*EXERCISE*
Copy all records verbatim.

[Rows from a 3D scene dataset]
---+---

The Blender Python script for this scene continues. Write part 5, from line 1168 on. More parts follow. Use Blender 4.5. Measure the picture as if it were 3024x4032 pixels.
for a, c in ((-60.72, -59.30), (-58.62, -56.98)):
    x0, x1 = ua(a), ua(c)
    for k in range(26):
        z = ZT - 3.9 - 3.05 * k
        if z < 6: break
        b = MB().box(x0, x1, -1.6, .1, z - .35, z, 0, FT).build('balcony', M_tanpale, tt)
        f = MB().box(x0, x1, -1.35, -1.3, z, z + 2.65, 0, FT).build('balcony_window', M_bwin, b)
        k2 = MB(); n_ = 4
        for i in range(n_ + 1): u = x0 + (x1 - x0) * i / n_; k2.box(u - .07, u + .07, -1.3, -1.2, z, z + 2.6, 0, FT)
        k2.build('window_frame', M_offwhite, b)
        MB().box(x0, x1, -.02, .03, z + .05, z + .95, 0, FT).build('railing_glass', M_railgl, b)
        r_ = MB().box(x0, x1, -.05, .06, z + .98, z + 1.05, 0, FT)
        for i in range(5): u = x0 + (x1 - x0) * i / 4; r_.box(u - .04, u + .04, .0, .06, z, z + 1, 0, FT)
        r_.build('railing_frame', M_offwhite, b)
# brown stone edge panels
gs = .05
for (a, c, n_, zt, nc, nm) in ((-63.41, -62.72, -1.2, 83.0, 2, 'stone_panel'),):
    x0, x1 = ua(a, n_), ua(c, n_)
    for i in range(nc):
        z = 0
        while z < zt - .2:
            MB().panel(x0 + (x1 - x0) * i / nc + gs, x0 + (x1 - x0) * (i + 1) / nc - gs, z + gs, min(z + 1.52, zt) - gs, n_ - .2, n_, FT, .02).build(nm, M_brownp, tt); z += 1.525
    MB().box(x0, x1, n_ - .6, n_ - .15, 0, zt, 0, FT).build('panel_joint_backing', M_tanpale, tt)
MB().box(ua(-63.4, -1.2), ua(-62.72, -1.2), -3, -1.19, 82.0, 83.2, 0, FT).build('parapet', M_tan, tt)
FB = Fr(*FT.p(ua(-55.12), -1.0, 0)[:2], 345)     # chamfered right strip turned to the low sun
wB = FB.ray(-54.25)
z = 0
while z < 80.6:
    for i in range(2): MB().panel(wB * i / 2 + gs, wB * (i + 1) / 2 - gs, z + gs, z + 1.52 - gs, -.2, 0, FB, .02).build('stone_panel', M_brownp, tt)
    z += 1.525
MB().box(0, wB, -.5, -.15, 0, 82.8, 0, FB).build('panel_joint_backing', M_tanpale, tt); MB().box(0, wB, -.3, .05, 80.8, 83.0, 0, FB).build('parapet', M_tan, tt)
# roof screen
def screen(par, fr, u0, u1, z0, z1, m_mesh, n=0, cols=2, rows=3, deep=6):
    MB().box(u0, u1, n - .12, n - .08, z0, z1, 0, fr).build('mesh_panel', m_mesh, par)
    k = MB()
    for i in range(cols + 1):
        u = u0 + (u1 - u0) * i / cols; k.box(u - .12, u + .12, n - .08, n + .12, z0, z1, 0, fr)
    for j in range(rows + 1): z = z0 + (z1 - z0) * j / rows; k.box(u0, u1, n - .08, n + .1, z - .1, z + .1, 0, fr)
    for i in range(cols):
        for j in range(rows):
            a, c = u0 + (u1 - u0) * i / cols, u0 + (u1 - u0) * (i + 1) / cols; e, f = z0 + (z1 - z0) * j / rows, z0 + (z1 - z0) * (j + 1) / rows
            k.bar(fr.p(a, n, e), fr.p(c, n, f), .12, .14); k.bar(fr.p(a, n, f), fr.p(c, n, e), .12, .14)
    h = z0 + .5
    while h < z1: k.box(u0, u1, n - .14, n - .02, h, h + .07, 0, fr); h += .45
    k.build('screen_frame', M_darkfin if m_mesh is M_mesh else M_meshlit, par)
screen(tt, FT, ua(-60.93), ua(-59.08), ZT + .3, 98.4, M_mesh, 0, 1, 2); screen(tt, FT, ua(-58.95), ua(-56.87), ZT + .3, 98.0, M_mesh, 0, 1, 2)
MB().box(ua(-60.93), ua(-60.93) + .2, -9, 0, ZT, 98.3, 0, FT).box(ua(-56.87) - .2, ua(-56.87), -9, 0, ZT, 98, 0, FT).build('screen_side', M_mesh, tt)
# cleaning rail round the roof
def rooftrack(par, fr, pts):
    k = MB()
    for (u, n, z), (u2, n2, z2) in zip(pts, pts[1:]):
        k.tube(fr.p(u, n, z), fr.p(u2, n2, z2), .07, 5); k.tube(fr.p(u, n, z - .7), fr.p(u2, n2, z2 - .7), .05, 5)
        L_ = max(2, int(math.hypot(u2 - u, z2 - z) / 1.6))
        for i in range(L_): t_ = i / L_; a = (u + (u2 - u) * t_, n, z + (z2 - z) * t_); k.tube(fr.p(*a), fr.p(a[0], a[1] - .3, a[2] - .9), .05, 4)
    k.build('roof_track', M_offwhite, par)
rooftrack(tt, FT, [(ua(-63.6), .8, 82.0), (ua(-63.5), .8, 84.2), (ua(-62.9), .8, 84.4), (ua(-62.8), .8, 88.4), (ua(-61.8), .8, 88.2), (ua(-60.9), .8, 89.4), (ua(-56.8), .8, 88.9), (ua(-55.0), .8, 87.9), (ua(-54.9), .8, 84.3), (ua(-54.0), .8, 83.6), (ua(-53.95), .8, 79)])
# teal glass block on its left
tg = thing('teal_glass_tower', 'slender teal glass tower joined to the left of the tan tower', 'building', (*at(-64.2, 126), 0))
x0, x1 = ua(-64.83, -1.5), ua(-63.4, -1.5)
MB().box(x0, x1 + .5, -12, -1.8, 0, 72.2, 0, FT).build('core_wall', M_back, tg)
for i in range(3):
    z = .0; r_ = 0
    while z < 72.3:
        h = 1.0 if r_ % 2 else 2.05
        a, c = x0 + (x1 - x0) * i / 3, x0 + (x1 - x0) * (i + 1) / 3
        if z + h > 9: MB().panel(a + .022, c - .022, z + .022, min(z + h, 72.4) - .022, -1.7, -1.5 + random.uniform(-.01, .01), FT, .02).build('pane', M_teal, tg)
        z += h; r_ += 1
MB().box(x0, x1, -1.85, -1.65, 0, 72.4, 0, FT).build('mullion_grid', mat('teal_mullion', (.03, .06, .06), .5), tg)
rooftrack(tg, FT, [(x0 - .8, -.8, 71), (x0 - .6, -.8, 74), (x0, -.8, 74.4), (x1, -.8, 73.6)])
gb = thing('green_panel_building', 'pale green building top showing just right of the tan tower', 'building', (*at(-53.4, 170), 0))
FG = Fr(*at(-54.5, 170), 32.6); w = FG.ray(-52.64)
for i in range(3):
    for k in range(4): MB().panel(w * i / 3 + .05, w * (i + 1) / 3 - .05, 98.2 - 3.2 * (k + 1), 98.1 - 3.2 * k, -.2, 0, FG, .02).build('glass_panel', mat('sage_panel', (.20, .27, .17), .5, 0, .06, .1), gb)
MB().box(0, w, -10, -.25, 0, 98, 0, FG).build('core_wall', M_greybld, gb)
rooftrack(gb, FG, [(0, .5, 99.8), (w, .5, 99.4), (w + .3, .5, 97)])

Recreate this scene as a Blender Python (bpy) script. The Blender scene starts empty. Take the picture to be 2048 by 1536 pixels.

---+---

*CORRECT ANSWER*
The Blender Python script for this scene continues. Write part 5, from line 1168 on. More parts follow. Use Blender 4.5. Measure the picture as if it were 3024x4032 pixels.
for a, c in ((-60.72, -59.30), (-58.62, -56.98)):
    x0, x1 = ua(a), ua(c)
    for k in range(26):
        z = ZT - 3.9 - 3.05 * k
        if z < 6: break
        b = MB().box(x0, x1, -1.6, .1, z - .35, z, 0, FT).build('balcony', M_tanpale, tt)
        f = MB().box(x0, x1, -1.35, -1.3, z, z + 2.65, 0, FT).build('balcony_window', M_bwin, b)
        k2 = MB(); n_ = 4
        for i in range(n_ + 1): u = x0 + (x1 - x0) * i / n_; k2.box(u - .07, u + .07, -1.3, -1.2, z, z + 2.6, 0, FT)
        k2.build('window_frame', M_offwhite, b)
        MB().box(x0, x1, -.02, .03, z + .05, z + .95, 0, FT).build('railing_glass', M_railgl, b)
        r_ = MB().box(x0, x1, -.05, .06, z + .98, z + 1.05, 0, FT)
        for i in range(5): u = x0 + (x1 - x0) * i / 4; r_.box(u - .04, u + .04, .0, .06, z, z + 1, 0, FT)
        r_.build('railing_frame', M_offwhite, b)
# brown stone edge panels
gs = .05
for (a, c, n_, zt, nc, nm) in ((-63.41, -62.72, -1.2, 83.0, 2, 'stone_panel'),):
    x0, x1 = ua(a, n_), ua(c, n_)
    for i in range(nc):
        z = 0
        while z < zt - .2:
            MB().panel(x0 + (x1 - x0) * i / nc + gs, x0 + (x1 - x0) * (i + 1) / nc - gs, z + gs, min(z + 1.52, zt) - gs, n_ - .2, n_, FT, .02).build(nm, M_brownp, tt); z += 1.525
    MB().box(x0, x1, n_ - .6, n_ - .15, 0, zt, 0, FT).build('panel_joint_backing', M_tanpale, tt)
MB().box(ua(-63.4, -1.2), ua(-62.72, -1.2), -3, -1.19, 82.0, 83.2, 0, FT).build('parapet', M_tan, tt)
FB = Fr(*FT.p(ua(-55.12), -1.0, 0)[:2], 345)     # chamfered right strip turned to the low sun
wB = FB.ray(-54.25)
z = 0
while z < 80.6:
    for i in range(2): MB().panel(wB * i / 2 + gs, wB * (i + 1) / 2 - gs, z + gs, z + 1.52 - gs, -.2, 0, FB, .02).build('stone_panel', M_brownp, tt)
    z += 1.525
MB().box(0, wB, -.5, -.15, 0, 82.8, 0, FB).build('panel_joint_backing', M_tanpale, tt); MB().box(0, wB, -.3, .05, 80.8, 83.0, 0, FB).build('parapet', M_tan, tt)
# roof screen
def screen(par, fr, u0, u1, z0, z1, m_mesh, n=0, cols=2, rows=3, deep=6):
    MB().box(u0, u1, n - .12, n - .08, z0, z1, 0, fr).build('mesh_panel', m_mesh, par)
    k = MB()
    for i in range(cols + 1):
        u = u0 + (u1 - u0) * i / cols; k.box(u - .12, u + .12, n - .08, n + .12, z0, z1, 0, fr)
    for j in range(rows + 1): z = z0 + (z1 - z0) * j / rows; k.box(u0, u1, n - .08, n + .1, z - .1, z + .1, 0, fr)
    for i in range(cols):
        for j in range(rows):
            a, c = u0 + (u1 - u0) * i / cols, u0 + (u1 - u0) * (i + 1) / cols; e, f = z0 + (z1 - z0) * j / rows, z0 + (z1 - z0) * (j + 1) / rows
            k.bar(fr.p(a, n, e), fr.p(c, n, f), .12, .14); k.bar(fr.p(a, n, f), fr.p(c, n, e), .12, .14)
    h = z0 + .5
    while h < z1: k.box(u0, u1, n - .14, n - .02, h, h + .07, 0, fr); h += .45
    k.build('screen_frame', M_darkfin if m_mesh is M_mesh else M_meshlit, par)
screen(tt, FT, ua(-60.93), ua(-59.08), ZT + .3, 98.4, M_mesh, 0, 1, 2); screen(tt, FT, ua(-58.95), ua(-56.87), ZT + .3, 98.0, M_mesh, 0, 1, 2)
MB().box(ua(-60.93), ua(-60.93) + .2, -9, 0, ZT, 98.3, 0, FT).box(ua(-56.87) - .2, ua(-56.87), -9, 0, ZT, 98, 0, FT).build('screen_side', M_mesh, tt)
# cleaning rail round the roof
def rooftrack(par, fr, pts):
    k = MB()
    for (u, n, z), (u2, n2, z2) in zip(pts, pts[1:]):
        k.tube(fr.p(u, n, z), fr.p(u2, n2, z2), .07, 5); k.tube(fr.p(u, n, z - .7), fr.p(u2, n2, z2 - .7), .05, 5)
        L_ = max(2, int(math.hypot(u2 - u, z2 - z) / 1.6))
        for i in range(L_): t_ = i / L_; a = (u + (u2 - u) * t_, n, z + (z2 - z) * t_); k.tube(fr.p(*a), fr.p(a[0], a[1] - .3, a[2] - .9), .05, 4)
    k.build('roof_track', M_offwhite, par)
rooftrack(tt, FT, [(ua(-63.6), .8, 82.0), (ua(-63.5), .8, 84.2), (ua(-62.9), .8, 84.4), (ua(-62.8), .8, 88.4), (ua(-61.8), .8, 88.2), (ua(-60.9), .8, 89.4), (ua(-56.8), .8, 88.9), (ua(-55.0), .8, 87.9), (ua(-54.9), .8, 84.3), (ua(-54.0), .8, 83.6), (ua(-53.95), .8, 79)])
# teal glass block on its left
tg = thing('teal_glass_tower', 'slender teal glass tower joined to the left of the tan tower', 'building', (*at(-64.2, 126), 0))
x0, x1 = ua(-64.83, -1.5), ua(-63.4, -1.5)
MB().box(x0, x1 + .5, -12, -1.8, 0, 72.2, 0, FT).build('core_wall', M_back, tg)
for i in range(3):
    z = .0; r_ = 0
    while z < 72.3:
        h = 1.0 if r_ % 2 else 2.05
        a, c = x0 + (x1 - x0) * i / 3, x0 + (x1 - x0) * (i + 1) / 3
        if z + h > 9: MB().panel(a + .022, c - .022, z + .022, min(z + h, 72.4) - .022, -1.7, -1.5 + random.uniform(-.01, .01), FT, .02).build('pane', M_teal, tg)
        z += h; r_ += 1
MB().box(x0, x1, -1.85, -1.65, 0, 72.4, 0, FT).build('mullion_grid', mat('teal_mullion', (.03, .06, .06), .5), tg)
rooftrack(tg, FT, [(x0 - .8, -.8, 71), (x0 - .6, -.8, 74), (x0, -.8, 74.4), (x1, -.8, 73.6)])
gb = thing('green_panel_building', 'pale green building top showing just right of the tan tower', 'building', (*at(-53.4, 170), 0))
FG = Fr(*at(-54.5, 170), 32.6); w = FG.ray(-52.64)
for i in range(3):
    for k in range(4): MB().panel(w * i / 3 + .05, w * (i + 1) / 3 - .05, 98.2 - 3.2 * (k + 1), 98.1 - 3.2 * k, -.2, 0, FG, .02).build('glass_panel', mat('sage_panel', (.20, .27, .17), .5, 0, .06, .1), gb)
MB().box(0, w, -10, -.25, 0, 98, 0, FG).build('core_wall', M_greybld, gb)
rooftrack(gb, FG, [(0, .5, 99.8), (w, .5, 99.4), (w + .3, .5, 97)])

Recreate this scene as a Blender Python (bpy) script. The Blender scene starts empty. Take the picture to be 2048 by 1536 pixels.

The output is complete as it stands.